Когда Достоевский, реальный, а не из романа Поля Гримма, прочел запрещенную в России «книжонку», его больше всего возмутила претензия сочинителя, скрывшегося, вероятно, под псевдонимом, на документальность и достоверность. Намереваясь в знак протеста обратиться к редактору какого-нибудь иностранного журнала и составляя черновик обращения, он негодовал: «И хоть бы написано было: роман, сказка; нет, все объявляется действительно бывшим, воистину происшедшим с наглостью почти непостижимою. Выставляются лица, существующие действительно, упоминается о происшествиях не фантастических, но всё до такой степени искажено и исковеркано, что читаешь и не веришь такому бесстыдству. Я, например, назван моим полным именем…»

Вскоре об этой книге написал Достоевскому и Майков. «Попался мне один самомерзейший роман немецко — французского изделия.
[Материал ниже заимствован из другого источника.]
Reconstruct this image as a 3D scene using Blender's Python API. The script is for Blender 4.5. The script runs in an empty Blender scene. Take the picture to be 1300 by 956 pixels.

Роман из времен Николая Павловича… Не знаю, попался ли он Вам за границей, но рассчитан, очевидно, на сбыт его русским путешественникам. Мы его запретили. Между невообразимыми глупостями, которые и смешат и сердят, в этом романе… повествуется, что известная гадальщица Марфуша — жена Рылеева, Асенкова актриса — дочь [144]Ник. Павл.: он представлен под конец жизни отравляющимся. Интрига идет между заговорщиками, и представьте себе, главным лицом между ними являетесь Вы, с женой своей. В конце романа Вы умерли, жена Ваша поступила в монастырь. Когда я читал, мне было больно за Вас, меня оскорбляла наглость мерзавца автора брать имена живых людей, навязывать на них небывальщину… Ведь это только китайские понятия европейцев о России могут производить безнаказанно подобные литературные блины. Когда я читал, я думал, что Вам не худо было бы в каком-нибудь журнале, хоть в Nord, отлупить на обе корки автора. Этот же мошенник этим романом напакостил еще не только своим героям, но и тому лицу, чье имя он взял как псевдоним, а именно Гримм, бывшего при великих князьях наставником. Мне заверно говорили, что это не тот Гримм, да и быть не может. Вот что терпят типографские станки в Европе. Ну, смел ли бы кто-нибудь у нас писать роман о Наполеоне и французских деятелях известных с таким невообразимым искажением всякого правдоподобия, не то что истины» [145].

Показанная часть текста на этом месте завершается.